The curve exists for engineering reasons. Technology has allowed us to make monitors thinner and thinner. But it's possible to make something too thin. Take a sheet of paper and try to hold it upright on a table by the bottom corners. The top half will flop over. Now curve the paper slightly. Ta-da! The paper no longer flops over. Curving the monitor allows you to make it thinner while maintaining its rigidity, without having to add structural cross-beams. (It's the same reason medieval armor and sheet metal panels on your car's body are curved.)

Get a monitor because it's a nice monitor. Ignore whether or not it's curved. That's just marketing trying to assign some nebulous qualitative value to something whose function is purely structural.
 
The 4K monitors you see in the sub-$400 range are either cheap TN panels, or are arguably too small for that resolution. 4K could be considered excessive, and even difficult to view without scaling on a 24-27 inch screen, and what good is having more pixels if the color and contrast of those pixels is mediocre?

To use the 35 inch Massdrop screen as an example, it's not just a curved monitor. It also uses a VA panel, giving it three times the contrast and better viewing angles compared to a regular TN panel screen. All the curved screens I know of use either VA or IPS panels, which are arguably superior screen technologies that naturally cost a little more. Some of them, like that Massdrop screen, also offer high refresh rates to enable the screen to display more frames per second, while pretty much all 4K monitors are stuck at 60Hz. So, you're typically not just paying extra for the curve. You're paying extra for higher image quality as well.

And of course, for gaming, you currently need a very high-end graphics card to run newer games at 4K with reasonable frame rates. And even with a $700+ graphics card, you'll still need to lower the settings a bit on some games to maintain over 60fps, and you'll undoubtedly have to pick up a new high-end graphics card to play the games coming out a couple years from now. From a total cost perspective, gaming at 4K is naturally going to cost significantly more than gaming at lower resolutions. Or you'll need to make do with reduced graphics options and low frame rates, which is bound to make games look worse, and probably isn't worth the tradeoff for a slightly sharper image. 4K gaming isn't all that practical yet, and likely won't be for a number of years.

So, let's compare the price of that Massdrop screen to a 4K display with similar screen area, which works out to be one with a diagonal measurement of 32 inches at a 16:9 aspect ratio. On Newegg, the lowest-priced 4K screen fitting that criteria is $588. It does use a VA panel, though only at a standard 60Hz, as opposed to the Massdrop screen's 100Hz. The second lowest-priced one is $762, and the prices only go up from there, with most 32 inch 4K panels being over $1000.

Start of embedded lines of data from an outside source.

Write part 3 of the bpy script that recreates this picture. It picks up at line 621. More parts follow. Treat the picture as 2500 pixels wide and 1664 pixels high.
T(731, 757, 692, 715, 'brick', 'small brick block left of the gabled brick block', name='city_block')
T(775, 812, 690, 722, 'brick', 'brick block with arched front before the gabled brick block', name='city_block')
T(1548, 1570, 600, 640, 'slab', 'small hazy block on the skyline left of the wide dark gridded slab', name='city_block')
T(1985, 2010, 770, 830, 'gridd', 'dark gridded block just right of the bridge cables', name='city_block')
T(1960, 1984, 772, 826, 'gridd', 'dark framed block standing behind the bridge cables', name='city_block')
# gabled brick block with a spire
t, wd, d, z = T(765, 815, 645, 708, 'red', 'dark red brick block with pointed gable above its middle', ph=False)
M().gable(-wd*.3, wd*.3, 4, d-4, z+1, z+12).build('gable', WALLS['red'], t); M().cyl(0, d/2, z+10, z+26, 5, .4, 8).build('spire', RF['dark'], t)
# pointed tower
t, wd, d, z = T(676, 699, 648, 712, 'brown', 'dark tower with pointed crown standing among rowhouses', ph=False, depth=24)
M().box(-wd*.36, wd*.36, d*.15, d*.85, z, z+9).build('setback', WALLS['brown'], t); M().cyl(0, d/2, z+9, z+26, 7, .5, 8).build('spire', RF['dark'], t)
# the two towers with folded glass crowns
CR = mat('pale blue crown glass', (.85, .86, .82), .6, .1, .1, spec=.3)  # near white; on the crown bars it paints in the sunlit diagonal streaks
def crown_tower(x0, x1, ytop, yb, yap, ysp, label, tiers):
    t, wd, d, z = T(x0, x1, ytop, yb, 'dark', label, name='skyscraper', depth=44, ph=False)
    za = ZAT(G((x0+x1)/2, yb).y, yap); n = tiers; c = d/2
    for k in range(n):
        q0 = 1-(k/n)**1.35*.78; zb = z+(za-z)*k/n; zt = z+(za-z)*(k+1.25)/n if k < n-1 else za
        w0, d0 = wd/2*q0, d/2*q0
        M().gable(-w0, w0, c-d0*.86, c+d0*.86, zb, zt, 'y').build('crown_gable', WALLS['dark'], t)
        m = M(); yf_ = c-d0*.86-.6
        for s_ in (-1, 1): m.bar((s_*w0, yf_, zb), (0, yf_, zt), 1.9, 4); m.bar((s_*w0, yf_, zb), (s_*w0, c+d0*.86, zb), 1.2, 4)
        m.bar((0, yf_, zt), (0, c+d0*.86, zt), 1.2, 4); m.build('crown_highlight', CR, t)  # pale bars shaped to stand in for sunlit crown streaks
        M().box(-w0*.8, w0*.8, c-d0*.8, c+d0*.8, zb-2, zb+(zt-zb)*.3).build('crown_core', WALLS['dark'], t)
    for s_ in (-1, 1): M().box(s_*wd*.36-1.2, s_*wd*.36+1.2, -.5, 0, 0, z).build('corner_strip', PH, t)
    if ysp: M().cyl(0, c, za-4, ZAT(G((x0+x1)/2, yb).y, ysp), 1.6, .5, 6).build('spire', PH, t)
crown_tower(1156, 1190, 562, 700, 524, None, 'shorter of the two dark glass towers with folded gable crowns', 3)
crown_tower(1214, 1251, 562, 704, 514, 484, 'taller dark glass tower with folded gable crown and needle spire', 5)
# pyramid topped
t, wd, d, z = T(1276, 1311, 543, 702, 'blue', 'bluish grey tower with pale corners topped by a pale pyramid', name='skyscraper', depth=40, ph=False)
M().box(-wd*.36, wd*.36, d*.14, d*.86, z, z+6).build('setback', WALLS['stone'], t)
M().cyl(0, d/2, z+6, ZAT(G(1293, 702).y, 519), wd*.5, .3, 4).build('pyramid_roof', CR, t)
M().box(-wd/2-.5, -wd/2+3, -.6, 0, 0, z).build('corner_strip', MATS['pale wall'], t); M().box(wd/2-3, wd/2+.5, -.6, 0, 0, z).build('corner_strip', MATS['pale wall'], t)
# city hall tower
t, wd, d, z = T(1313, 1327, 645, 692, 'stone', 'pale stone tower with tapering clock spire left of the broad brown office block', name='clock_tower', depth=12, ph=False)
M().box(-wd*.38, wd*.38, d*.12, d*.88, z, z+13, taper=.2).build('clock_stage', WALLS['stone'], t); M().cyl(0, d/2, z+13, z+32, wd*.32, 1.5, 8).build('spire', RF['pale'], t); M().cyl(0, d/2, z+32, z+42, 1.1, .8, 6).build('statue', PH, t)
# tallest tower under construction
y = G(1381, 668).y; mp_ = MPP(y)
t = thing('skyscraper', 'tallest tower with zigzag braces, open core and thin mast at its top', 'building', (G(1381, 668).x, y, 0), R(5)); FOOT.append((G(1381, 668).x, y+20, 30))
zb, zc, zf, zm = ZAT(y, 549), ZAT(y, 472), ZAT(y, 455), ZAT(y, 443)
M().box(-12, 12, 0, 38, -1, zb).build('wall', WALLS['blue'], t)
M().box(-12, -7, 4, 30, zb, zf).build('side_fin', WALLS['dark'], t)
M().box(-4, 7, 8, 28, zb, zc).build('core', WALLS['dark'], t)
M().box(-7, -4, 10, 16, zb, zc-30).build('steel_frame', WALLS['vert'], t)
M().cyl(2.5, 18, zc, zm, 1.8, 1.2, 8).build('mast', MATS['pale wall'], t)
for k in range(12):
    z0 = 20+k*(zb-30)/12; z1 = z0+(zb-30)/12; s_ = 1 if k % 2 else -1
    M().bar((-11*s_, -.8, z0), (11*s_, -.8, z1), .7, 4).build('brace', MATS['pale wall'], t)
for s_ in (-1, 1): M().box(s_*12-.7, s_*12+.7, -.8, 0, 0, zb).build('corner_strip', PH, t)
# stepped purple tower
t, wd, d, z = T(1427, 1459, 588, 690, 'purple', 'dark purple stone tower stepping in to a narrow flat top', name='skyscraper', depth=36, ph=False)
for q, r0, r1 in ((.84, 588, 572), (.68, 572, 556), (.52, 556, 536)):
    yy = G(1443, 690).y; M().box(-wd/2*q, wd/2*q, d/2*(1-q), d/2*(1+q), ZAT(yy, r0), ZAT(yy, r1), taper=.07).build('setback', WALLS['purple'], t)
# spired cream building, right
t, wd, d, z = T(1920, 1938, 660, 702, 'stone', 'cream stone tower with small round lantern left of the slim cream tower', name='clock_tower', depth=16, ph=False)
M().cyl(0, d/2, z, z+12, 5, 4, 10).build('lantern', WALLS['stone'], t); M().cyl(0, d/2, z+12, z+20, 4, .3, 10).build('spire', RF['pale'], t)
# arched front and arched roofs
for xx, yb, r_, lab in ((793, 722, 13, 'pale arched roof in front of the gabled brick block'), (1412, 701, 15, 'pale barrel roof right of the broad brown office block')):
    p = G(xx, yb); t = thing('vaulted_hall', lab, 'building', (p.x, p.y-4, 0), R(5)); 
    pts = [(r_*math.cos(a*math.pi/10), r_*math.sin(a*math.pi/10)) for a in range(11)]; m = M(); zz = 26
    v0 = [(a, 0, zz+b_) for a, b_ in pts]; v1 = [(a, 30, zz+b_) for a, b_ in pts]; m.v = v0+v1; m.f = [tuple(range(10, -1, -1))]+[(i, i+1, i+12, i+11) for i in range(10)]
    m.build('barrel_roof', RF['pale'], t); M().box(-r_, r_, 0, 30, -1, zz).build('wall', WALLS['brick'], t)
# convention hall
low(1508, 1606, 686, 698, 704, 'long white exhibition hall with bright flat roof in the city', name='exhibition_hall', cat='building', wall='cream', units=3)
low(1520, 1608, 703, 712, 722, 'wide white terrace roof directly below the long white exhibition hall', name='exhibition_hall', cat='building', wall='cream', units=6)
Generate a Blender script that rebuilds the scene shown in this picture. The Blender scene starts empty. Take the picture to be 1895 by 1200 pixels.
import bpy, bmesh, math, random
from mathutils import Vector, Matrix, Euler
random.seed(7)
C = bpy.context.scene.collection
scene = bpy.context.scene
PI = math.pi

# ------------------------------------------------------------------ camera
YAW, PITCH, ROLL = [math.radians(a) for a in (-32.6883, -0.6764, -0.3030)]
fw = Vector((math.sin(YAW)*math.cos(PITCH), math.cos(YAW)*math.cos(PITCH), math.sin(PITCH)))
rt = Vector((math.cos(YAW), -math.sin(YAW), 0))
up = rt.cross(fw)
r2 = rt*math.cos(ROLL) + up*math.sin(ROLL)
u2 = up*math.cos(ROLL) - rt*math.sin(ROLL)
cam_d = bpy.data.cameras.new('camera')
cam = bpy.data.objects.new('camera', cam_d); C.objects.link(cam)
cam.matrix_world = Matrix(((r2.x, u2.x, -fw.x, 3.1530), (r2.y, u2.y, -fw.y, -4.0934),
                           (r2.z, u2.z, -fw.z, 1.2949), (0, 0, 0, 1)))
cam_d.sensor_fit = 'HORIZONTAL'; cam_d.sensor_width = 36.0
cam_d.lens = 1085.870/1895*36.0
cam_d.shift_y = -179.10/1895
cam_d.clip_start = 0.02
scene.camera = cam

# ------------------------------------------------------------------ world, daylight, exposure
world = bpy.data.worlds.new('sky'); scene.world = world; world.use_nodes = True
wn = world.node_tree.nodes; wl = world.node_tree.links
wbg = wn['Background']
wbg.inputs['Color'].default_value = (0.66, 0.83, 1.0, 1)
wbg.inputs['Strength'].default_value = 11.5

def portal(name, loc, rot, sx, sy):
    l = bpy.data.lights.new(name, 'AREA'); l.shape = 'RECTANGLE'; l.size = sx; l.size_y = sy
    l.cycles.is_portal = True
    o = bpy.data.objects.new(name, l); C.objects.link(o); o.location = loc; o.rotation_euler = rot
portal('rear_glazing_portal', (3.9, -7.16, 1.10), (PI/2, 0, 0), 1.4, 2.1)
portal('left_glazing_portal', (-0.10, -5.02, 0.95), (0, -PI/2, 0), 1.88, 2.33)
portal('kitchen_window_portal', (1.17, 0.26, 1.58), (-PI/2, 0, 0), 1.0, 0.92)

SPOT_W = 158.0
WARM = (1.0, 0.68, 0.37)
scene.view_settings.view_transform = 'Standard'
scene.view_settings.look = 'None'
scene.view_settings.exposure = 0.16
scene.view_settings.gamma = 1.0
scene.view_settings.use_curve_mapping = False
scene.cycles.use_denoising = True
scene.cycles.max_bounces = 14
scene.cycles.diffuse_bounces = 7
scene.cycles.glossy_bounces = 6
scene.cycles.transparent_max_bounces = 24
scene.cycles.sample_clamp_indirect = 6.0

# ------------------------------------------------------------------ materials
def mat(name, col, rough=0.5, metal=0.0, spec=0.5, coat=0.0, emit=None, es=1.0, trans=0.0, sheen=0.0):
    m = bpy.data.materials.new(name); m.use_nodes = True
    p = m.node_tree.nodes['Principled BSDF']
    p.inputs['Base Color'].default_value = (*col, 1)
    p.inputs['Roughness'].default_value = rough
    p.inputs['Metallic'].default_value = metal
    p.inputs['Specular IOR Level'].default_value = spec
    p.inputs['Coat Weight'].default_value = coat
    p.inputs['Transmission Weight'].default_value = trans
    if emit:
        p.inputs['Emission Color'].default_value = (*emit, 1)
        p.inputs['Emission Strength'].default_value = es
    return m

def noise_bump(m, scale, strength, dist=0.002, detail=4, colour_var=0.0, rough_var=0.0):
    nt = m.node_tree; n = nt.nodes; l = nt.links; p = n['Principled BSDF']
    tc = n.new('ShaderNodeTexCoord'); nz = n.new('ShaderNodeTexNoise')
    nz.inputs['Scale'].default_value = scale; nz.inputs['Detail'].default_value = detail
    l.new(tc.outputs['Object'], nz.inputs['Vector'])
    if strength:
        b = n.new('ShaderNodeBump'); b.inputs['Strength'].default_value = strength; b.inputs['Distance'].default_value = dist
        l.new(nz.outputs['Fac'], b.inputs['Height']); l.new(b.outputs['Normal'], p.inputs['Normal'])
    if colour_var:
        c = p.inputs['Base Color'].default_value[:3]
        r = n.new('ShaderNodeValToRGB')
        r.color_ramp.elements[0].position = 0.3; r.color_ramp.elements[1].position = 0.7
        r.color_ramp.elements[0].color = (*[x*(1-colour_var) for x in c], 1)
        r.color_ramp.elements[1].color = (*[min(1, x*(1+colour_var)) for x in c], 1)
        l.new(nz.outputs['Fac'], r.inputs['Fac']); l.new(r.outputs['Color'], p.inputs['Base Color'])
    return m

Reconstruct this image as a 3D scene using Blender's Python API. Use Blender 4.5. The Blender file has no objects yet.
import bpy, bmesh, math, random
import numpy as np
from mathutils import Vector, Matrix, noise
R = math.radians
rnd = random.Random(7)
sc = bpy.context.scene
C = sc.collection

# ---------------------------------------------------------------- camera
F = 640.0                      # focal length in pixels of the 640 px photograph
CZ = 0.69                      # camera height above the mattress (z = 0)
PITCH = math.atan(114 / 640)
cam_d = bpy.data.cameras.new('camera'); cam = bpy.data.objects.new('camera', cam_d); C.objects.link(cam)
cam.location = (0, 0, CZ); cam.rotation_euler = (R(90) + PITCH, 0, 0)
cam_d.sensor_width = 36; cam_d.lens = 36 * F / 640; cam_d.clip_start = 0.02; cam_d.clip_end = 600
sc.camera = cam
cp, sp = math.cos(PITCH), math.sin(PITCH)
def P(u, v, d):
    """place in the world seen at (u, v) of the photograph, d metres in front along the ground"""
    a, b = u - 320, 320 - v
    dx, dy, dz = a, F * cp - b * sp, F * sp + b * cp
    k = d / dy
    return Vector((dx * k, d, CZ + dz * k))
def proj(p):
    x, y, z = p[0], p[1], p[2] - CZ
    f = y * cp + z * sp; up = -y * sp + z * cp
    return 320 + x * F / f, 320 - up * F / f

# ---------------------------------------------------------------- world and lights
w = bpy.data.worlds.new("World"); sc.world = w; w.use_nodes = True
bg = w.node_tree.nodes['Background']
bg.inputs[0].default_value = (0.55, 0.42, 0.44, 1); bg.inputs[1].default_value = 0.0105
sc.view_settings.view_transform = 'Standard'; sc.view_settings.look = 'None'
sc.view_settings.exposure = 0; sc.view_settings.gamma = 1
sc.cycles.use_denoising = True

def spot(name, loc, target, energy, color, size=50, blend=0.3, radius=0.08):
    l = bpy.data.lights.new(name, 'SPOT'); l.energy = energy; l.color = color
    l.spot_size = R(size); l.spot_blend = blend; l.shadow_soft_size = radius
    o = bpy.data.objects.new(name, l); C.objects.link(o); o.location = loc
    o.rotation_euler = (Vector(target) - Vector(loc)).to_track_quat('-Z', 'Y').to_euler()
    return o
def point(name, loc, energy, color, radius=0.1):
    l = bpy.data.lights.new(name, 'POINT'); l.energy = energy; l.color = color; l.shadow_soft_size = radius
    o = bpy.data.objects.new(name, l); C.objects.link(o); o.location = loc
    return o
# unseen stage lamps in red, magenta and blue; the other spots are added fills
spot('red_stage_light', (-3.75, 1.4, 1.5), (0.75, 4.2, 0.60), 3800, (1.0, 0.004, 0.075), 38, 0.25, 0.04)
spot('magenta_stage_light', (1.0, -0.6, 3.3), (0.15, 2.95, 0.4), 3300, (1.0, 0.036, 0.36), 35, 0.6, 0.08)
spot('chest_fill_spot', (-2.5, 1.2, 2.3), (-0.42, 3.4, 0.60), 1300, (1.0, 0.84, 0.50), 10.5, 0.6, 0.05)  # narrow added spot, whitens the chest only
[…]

The point isn't just that a curved monitor covers more of your field of view, it's that the monitor is facing you more directly, even at the far left and right edges. With larger screens, and especially with the ultra-wide monitors that are popping up, if they were flat, you would be viewing the edges, and particularly the corners, from a relatively sharp angle. The curve reduces the angle at which you view those parts of the screen. This can reduce issues with off-angle viewing on some panel types, and help minimize distortion. Your eyes also won't need to keep refocusing as much when looking around the screen, since the distance between your eyes and the display won't have as much variance between the center and edges. There's certainly more to the feature than just structural integrity and marketing.